A Brief History of Paisley

Paisley: you’re familiar with it, and you’ve probably got at least one paisley shirt or tie lurking in the back of your wardrobe. But do you actually know where the print comes from? Well, wonder no more. Here are six little-known facts about the history of paisley.

  1. It references a design motif originating in Persia.

The teardrop-shaped motif used in the pattern is called a boteh in Persian. The word means bush, a flower bud or cluster of leaves. It is thought to be a stylised reference to floral arrangements or cypress trees, possibly relating to symbols in Zoroastrian religion.

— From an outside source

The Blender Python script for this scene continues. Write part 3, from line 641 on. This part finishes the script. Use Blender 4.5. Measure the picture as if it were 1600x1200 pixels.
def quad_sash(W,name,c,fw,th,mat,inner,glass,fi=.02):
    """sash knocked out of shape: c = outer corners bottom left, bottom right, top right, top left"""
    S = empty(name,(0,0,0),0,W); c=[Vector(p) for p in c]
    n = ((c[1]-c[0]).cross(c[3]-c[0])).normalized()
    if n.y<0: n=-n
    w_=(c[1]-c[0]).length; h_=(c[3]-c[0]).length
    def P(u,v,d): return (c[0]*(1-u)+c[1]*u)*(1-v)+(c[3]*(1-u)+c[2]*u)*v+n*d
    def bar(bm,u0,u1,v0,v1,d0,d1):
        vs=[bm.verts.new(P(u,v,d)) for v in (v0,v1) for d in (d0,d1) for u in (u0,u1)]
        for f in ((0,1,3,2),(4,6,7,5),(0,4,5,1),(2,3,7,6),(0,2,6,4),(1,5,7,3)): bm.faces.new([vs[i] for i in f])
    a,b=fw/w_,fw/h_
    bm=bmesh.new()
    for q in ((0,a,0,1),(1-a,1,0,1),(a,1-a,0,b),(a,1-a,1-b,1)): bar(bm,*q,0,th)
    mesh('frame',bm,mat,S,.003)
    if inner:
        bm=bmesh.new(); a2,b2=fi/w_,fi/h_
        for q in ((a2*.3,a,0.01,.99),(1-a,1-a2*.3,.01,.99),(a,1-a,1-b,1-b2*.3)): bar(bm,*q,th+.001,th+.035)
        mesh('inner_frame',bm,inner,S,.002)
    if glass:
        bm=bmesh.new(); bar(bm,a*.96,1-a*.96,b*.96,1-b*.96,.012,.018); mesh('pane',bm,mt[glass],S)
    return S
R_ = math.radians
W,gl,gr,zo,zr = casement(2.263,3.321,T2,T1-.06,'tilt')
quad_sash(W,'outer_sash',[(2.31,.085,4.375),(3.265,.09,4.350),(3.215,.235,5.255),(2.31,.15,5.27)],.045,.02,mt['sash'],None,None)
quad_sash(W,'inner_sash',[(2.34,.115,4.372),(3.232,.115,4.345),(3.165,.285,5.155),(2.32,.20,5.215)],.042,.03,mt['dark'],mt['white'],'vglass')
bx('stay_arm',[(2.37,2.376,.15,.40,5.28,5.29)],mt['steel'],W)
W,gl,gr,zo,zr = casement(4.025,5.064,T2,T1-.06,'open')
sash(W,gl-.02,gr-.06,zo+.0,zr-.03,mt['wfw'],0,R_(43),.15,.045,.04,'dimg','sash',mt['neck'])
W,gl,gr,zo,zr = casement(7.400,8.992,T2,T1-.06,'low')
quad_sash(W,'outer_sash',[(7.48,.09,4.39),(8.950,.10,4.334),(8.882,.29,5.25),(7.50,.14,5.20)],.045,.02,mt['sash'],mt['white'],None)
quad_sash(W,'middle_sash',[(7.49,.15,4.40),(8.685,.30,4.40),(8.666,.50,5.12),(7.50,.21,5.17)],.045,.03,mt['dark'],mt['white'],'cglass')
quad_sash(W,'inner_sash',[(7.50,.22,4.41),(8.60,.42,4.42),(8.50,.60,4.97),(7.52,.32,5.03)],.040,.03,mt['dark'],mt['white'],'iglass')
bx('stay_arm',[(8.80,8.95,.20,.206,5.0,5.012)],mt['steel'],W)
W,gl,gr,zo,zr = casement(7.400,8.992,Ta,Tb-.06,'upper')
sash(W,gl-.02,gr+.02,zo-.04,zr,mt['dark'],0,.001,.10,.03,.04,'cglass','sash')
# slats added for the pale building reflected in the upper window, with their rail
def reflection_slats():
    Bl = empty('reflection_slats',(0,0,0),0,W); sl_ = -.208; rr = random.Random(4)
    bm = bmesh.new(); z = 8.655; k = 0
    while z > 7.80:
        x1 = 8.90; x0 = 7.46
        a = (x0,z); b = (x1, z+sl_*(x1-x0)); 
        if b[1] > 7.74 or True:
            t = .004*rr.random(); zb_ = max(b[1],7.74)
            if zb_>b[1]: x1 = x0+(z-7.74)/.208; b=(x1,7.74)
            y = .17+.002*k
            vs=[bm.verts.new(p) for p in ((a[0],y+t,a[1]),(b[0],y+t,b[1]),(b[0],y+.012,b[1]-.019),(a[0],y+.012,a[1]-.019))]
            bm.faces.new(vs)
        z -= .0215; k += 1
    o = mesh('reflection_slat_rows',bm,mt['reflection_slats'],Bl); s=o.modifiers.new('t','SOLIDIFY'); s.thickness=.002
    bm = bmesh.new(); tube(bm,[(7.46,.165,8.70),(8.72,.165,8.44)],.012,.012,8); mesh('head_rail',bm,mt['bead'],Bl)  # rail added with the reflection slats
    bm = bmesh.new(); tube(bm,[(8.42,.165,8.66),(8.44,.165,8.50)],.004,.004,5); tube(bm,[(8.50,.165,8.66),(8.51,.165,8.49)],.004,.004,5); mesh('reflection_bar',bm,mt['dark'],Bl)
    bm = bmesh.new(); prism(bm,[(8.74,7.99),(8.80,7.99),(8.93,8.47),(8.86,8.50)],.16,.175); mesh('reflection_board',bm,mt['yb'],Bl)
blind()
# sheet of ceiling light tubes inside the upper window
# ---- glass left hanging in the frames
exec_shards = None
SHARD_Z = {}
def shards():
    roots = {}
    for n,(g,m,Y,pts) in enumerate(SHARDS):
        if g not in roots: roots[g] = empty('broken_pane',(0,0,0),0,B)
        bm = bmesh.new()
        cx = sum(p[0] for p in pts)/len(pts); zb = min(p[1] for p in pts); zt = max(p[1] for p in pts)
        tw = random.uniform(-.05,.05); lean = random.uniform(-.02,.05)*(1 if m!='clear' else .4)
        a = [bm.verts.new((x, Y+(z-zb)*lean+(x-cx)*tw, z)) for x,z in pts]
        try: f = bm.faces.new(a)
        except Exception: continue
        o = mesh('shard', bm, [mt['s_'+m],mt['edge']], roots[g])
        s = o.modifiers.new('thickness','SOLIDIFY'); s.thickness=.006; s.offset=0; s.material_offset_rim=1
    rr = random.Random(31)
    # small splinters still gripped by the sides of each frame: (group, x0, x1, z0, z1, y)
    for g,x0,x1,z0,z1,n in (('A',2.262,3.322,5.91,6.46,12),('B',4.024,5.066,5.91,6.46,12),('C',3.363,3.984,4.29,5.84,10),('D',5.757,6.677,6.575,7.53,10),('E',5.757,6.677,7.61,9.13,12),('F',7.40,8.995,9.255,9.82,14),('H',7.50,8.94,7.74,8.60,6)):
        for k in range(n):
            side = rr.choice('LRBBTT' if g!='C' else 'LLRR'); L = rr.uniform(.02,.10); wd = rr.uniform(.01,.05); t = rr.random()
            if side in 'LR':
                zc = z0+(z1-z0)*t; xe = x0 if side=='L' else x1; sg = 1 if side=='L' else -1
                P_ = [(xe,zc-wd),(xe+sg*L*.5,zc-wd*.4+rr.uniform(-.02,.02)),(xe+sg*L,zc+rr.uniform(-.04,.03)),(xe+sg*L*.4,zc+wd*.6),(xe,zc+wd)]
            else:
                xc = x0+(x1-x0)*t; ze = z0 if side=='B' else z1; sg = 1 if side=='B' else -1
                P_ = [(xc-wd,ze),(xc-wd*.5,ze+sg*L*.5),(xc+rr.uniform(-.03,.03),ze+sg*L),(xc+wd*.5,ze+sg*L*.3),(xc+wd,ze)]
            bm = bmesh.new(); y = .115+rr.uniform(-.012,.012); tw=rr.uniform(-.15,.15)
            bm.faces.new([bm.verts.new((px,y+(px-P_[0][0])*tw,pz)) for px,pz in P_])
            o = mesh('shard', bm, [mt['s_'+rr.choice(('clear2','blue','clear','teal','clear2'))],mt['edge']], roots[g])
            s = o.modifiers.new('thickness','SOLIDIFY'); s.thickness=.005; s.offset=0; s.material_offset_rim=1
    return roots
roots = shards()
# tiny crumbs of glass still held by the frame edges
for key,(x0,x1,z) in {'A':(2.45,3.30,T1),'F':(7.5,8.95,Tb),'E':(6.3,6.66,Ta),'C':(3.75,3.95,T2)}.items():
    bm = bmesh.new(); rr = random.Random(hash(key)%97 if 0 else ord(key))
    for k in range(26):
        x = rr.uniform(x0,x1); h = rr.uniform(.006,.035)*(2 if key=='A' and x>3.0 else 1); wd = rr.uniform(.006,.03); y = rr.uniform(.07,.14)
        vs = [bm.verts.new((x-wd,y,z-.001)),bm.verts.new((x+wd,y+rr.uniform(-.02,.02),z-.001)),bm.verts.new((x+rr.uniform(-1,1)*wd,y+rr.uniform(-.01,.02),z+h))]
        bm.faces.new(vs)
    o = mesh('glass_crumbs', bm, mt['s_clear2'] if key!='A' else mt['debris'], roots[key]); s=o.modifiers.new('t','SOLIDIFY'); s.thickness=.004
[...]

  1. The fabric has origins in India.

While the boteh motif is of Persian origin, it’s incorporation into the fabric design known as paisley is thought to have originated in India, where many iterations of the boteh were fitted together to form a rich pattern.

  1. It was introduced to Europe in the 17th century.

In the 1600s, fabric featuring the design was manufactured in France, England and Holland using fabric printing techniques for mass production. The fabric became popular across the Baltic region in the 1700s.

  1. The word ‘paisley’ is of Scottish origin. 

The fabric became popular in Scotland in the 1800s, to the point that it came to be named (in English) after the Scottish town of Paisley. Paisley was a key centre for the weaving of this fabric in the English-speaking world, and so the town’s name was adopted as the name of the fabric.

  1. It’s an icon of psychedelia.

In the late 1960s, paisley became associated with psychedelia. This is perhaps due to a mainstream revival of the pattern in the early to mid 60s, partially thanks to The Beatles. Such was its popularity during 1967’s Summer of Love that it is commonly identified with psychedelic fashion to this day.

  1. It has been used as a national emblem for Azerbaijan. 

At the 2010 Winter Olympics, the Azerbaijani team’s uniforms incorporated pants with a boteh design. The motif also featured in the logo for the 2012 FIFA U-17 Women’s World Cup, which was held in Azerbaijan.